Against the disposable, away from the technofix, certain questions emerge. They are about relearning our being in the world. I heard these from a scientist poet, although she didn’t call herself this. Asked to describe her work, she said listening. She said delight. She called it the work of waiting.

For what, I wondered. She said, consider the reverence of the speechless stone. What would they ask of us, she wondered back, that would allow our admission into their holy communion, and how would we hear them? Perhaps by these skeletons, our marrow singing like well-tuned bowls. 

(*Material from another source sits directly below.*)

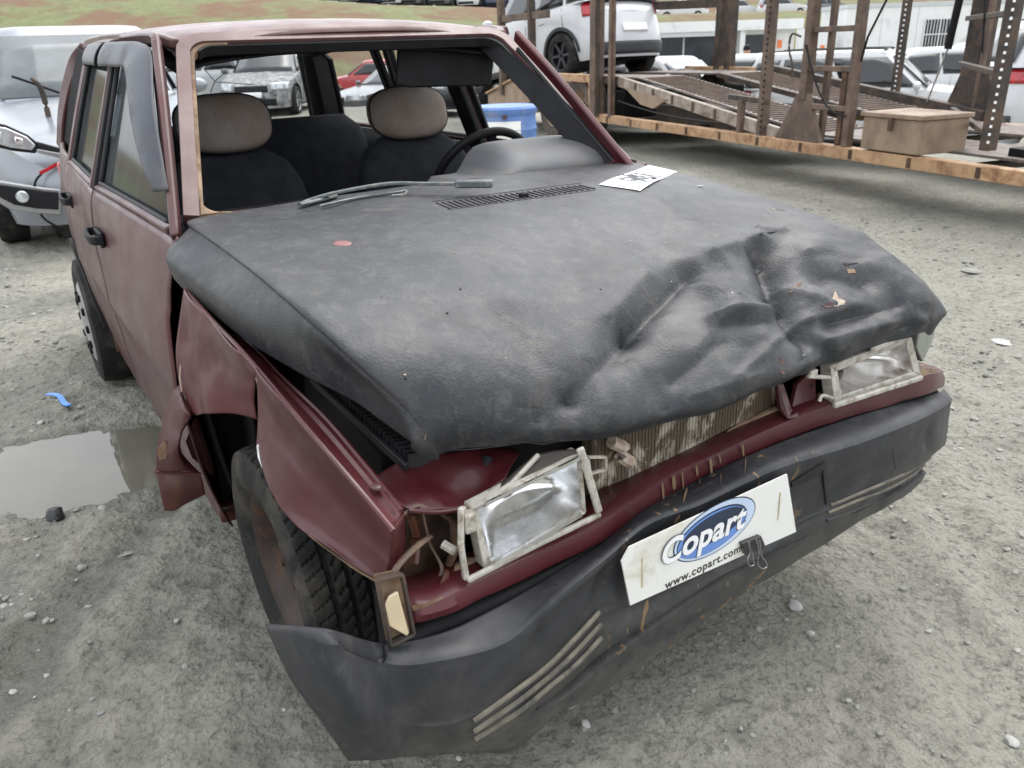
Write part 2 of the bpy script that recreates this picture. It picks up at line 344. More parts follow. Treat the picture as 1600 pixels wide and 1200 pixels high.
    M['ink_grey'] = simple('grey_ink', (.06, .055, .05), .6, 0, .2, 9)
    M['print_white'] = simple('white_print', (.82, .82, .82), .45, 0, .02, 9)
    M['print_dark'] = simple('dark_blue_print', (.02, .035, .07), .45, 0, .2, 9)
    M['print_blue'] = simple('blue_print', (.13, .25, .58), .45, 0, .1, 9)
    M['print_sky'] = simple('pale_blue_print', (.50, .60, .75), .45, 0, .06, 9)
    M['clip'] = simple('black_clip_steel', (.05, .05, .052), .35, .3, .2, 30)
    M['stone'] = simple('grey_gravel_stone', (.29, .285, .26), .85, 0, .35, 7, .3, dirt=((.17, .165, .145), .4, 9))
    M['stone_white'] = simple('pale_stone', (.40, .395, .375), .8, 0, .12, 20, .2)
    M['lump'] = simple('black_tar_lump', (.018, .018, .02), .5, 0, .4, 25, .8, bscale=40)
    M['blue_plastic'] = simple('bright_blue_plastic', (.05, .25, .75), .3, 0, .1, 20)
    M['grass'] = simple('hill_grass', (.12, .16, .055), .9, 0, .35, .4, .4, bscale=3)
build_materials()
# ---------------------------------------------------------------- ground, puddle, hillside
def puddle_mask(x, y):
    """1 inside the puddle bed, 0 outside"""
    cx = -1.30+.10*np.sin(y*1.7)+.05*fbm(y*3, y*0+2, o=3, seed=3)
    half = .36+.10*fbm(x*1.5+5, y*2.2, o=3, seed=9)+.045*fbm(x*8, y*8, o=2, seed=10)
    a = (half-np.abs(x-cx))/.16; b = (y+2.9)/.3; c = (-.30-y)/.30
    return np.clip(np.minimum(np.minimum(a, b), c), 0, 1)
def ground_h(x, y, fine=True):
    x = np.asarray(x, float); y = np.asarray(y, float)
    h = .020*fbm(x*.55, y*.55, o=3, seed=1)+.014*fbm(x*2.1, y*2.1, o=3, seed=4)+.008*np.abs(fbm(x*3+y*1.5, y*9-x*2, o=3, seed=6))
    lump = np.clip(fbm(x*9, y*9, o=3, seed=11), 0, 2); h += .014*lump*(.4+.6*np.clip(vnoise(x*1.4, y*1.4, seed=15)+.5, 0, 1))
    if fine: h += .0062*fbm(x*26, y*26, o=3, seed=21, gain=.7)
    # wheel ruts running past the car
    for (a, b, c, w) in ((.25, 1, 3.15, .13), (.25, 1, 3.75, .13), (-.35, 1, -1.95, .10), (.6, 1, 1.15, .09), (.6, 1, 1.45, .07), (.45, 1, 2.2, .10), (.9, 1, -1.6, .08)):
        d = (a*x+b*y-c)/math.hypot(a, b)+.10*vnoise(x*.6, y*.6, seed=33); h += -.018*np.exp(-(d/w)**2)+.010*np.exp(-((np.abs(d)-1.8*w)/(w*.6))**2)
    h = h*np.clip(np.hypot(x, y)*0+1, 0, 1)
    far = np.clip((y+.28*x*0-6.8)/6, 0, 1); h = h-.45*far*far*(3-2*far)      # yard falls gently behind the trailer
    m = puddle_mask(x, y); h = h*(1-.42*m)-.040*m
    flat = np.clip((.80-np.abs(y))/.2, 0, 1)*np.clip((.75-np.abs(x))/.3, 0, 1); h = h*(1-.8*flat)-.004*flat
    return h
def graded(lo, hi, a, b, step, grow=1.06):
    v = list(np.arange(a, b+1e-6, step)); s = step; x = v[-1]
    while x < hi: s *= grow; x += s; v.append(x)
    s = step; x = v[0]
    while x > lo: s *= grow; x -= s; v.insert(0, x)
    return np.array(v)
gx = graded(-260, 160, -3.4, 1.3, .015, 1.035); gy = graded(-200, 260, -2.2, 2.2, .015, 1.035)
GX, GY = np.meshgrid(gx, gy, indexing='ij'); GZ = ground_h(GX, GY)
def grid_object(name, G, m):
    a, b = G.shape[:2]; me = bpy.data.meshes.new(name); idx = np.arange(a*b).reshape(a, b)
    F = np.stack([idx[:-1, :-1], idx[1:, :-1], idx[1:, 1:], idx[:-1, 1:]], -1).reshape(-1, 4)
    me.vertices.add(a*b); me.vertices.foreach_set('co', G.reshape(-1).astype(np.float32)); me.loops.add(F.size); me.loops.foreach_set('vertex_index', F.reshape(-1).astype(np.int32))
    me.polygons.add(len(F)); me.polygons.foreach_set('loop_start', np.arange(0, F.size, 4, dtype=np.int32)); me.polygons.foreach_set('loop_total', np.full(len(F), 4, np.int32))
    me.polygons.foreach_set('use_smooth', np.ones(len(F), bool)); me.update(); me.validate(); me.materials.append(m)
    o = bpy.data.objects.new(name, me); COL.objects.link(o); return o
m = NM('gravelly_grey_mud', .85, 0, spec=.35)
c = m.ramp(m.noise(1.1, 8, .65), [(.3, (.25, .243, .205)), (.7, (.365, .356, .305))])
c = m.mix(m.ramp(m.noise(.45, 4, .6, co=m.map(loc=(7, 3, 0))), [(.40, 0.0), (.62, .55)]), c, (.34, .325, .275))
c = m.mix(m.ramp(m.noise(38, 6, .75), [(.36, .6), (.50, 0.0)]), c, (.075, .073, .063))
c = m.mix(m.ramp(m.vor(75), [(.10, .6), (.24, 0.0)]), c, (.34, .33, .30))
c = m.mix(m.ramp(m.noise(7, 7, .7, dist=.6), [(.52, 0.0), (.70, .5)]), c, (.14, .135, .115))
c = m.mix(m.ramp(m.noise(17, 8, .8, dist=.4), [(.56, 0.0), (.66, .8)]), c, (.10, .097, .085))
c = m.mix(m.ramp(m.noise(14, 8, .8, dist=.4, co=m.map(loc=(4, 4, 4))), [(.60, 0.0), (.70, .7)]), c, (.42, .41, .38))
sx = m.sep(); wet = m.t.nodes.new('ShaderNodeMapRange'); wet.inputs[1].default_value = .004; wet.inputs[2].default_value = -.022
m.t.links.new(sx[2], wet.inputs[0]); inr = m.math('LESS_THAN', sx[1], 0.2); wf = m.math('MULTIPLY', wet.outputs[0], inr)
c = m.mix(m.math('MULTIPLY', wf, .65), c, (.07, .068, .055)); m.col(c)
m.rough(m.mix(wf, (.9,)*3, (.25,)*3))
m.bump(m.noise(120, 6, .7), .9, .008); m.bump(m.vor(60), .7, .008); m.bump(m.noise(22, 6, .65), .8, .03)
MAT['ground'] = m.m
G = np.stack([GX, GY, GZ], -1); tag(grid_object('ground', G, m.m), kind='structure')
# puddle
m = NM('muddy_water', .03, 0, spec=.5); m.b.inputs['IOR'].default_value = 1.45
m.col(m.ramp(m.noise(4, 4), [(.3, (.13, .125, .10)), (.7, (.16, .15, .12))])); m.bump(m.noise(9, 2), .015, .003)
px_, py_ = np.meshgrid(np.linspace(-2.0, -.7, 40), np.linspace(-3.1, .1, 60), indexing='ij')
tag(grid_object('puddle', np.stack([px_, py_, px_*0-.0185], -1), m.m), kind='structure')
# hillside beyond the yard (a rising bank, red soil and grass), its top flat enough to park cars on
def hill_h(x, y):
    fx, fy = math.cos(YAW), math.sin(YAW)
    D = (x-CAM[0])*fx+(y-CAM[1])*fy; L = (x-CAM[0])*fy-(y-CAM[1])*fx
    crest = np.interp(L, [-90, -50, -35, -16, -7, -2, 10, 60], [1.5, 4.8, 5.6, 4.75, 3.85, 3.6, 2.75, 2.5])
    toe = np.interp(L, [-10, 10, 30], [36, 42, 44]); w = np.interp(L, [-10, 10, 30], [21, 14, 12])
    k = np.clip((D-toe)/w, 0, 1); z = crest*k*k*(3-2*k)
    return z+np.clip((D-84)*.22, 0, 30)*np.clip((L+10)/30, 0, 1)
def hill_at(x, y): return hill_h(x, y)
hx = graded(-300, 60, -60, -20, .8, 1.08); hy = graded(-160, 300, -8, 48, .8, 1.08)
HX, HY = np.meshgrid(hx, hy, indexing='ij'); HZ = hill_h(HX, HY); rowm = np.clip(HZ/2.0, 0, 1); HZ = np.where(HZ > .004, HZ+.10*fbm(HX*.4, HY*.4, o=3, seed=40)*rowm*(1-rowm)*3-.6*(1-rowm), -1.2)
m = NM('grassy_red_soil', .95, 0, spec=.2)
c = m.ramp(m.noise(1.6, 6, .7), [(.3, (.125, .14, .065)), (.7, (.20, .21, .11))])
rs = m.ramp(m.noise(.22, 8, .65, co=m.map((1, 1, 4)), dist=.5), [(.44, 0.0), (.56, .85)])
c = m.mix(rs, c, (.17, .095, .065)); m.col(c); m.bump(m.noise(4, 6), .5, .1)
tag(grid_object('hillside', np.stack([HX, HY, HZ], -1), m.m), kind='structure')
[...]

Nothing is single here, she said, and nothing goes one way. I want to wait with her, to learn the reverence of these silent-seeming stones, until their language hymns my bones.

***

Inspired by, and with borrowed phrases and images from Ursula K. Leguin’s Keynote address, “Deep in Admiration,” from Anthropocene: Arts of Living on a Damaged Planet, from the Humanities Institute at UC Santa Cruz, a gem curated by David Naimon in the beautiful ecosystem he’s created around his Between the Covers podcast.

Underground Music Scene

Subterranean symphonies.

To listen through soil is to be reminded of the inadequacy of words for sound, the curious choral cacophony of those out-of-sight creatures so easily out of mind, the soundtracks of springtail, of mellifluent moles mirroring the melodies of mice amid mesh of mycelium; these reverberating roots a revelation, calling a body back to unknowing. This is what the birds are turning their heads to listen for, plainchant of these porous depths, resounding.

***

Inspired by Ute Eberle’s recent Knowable Magazine article about the emerging field of soil bioacoustics, which some prefer to call biotremology or ecoacoustics.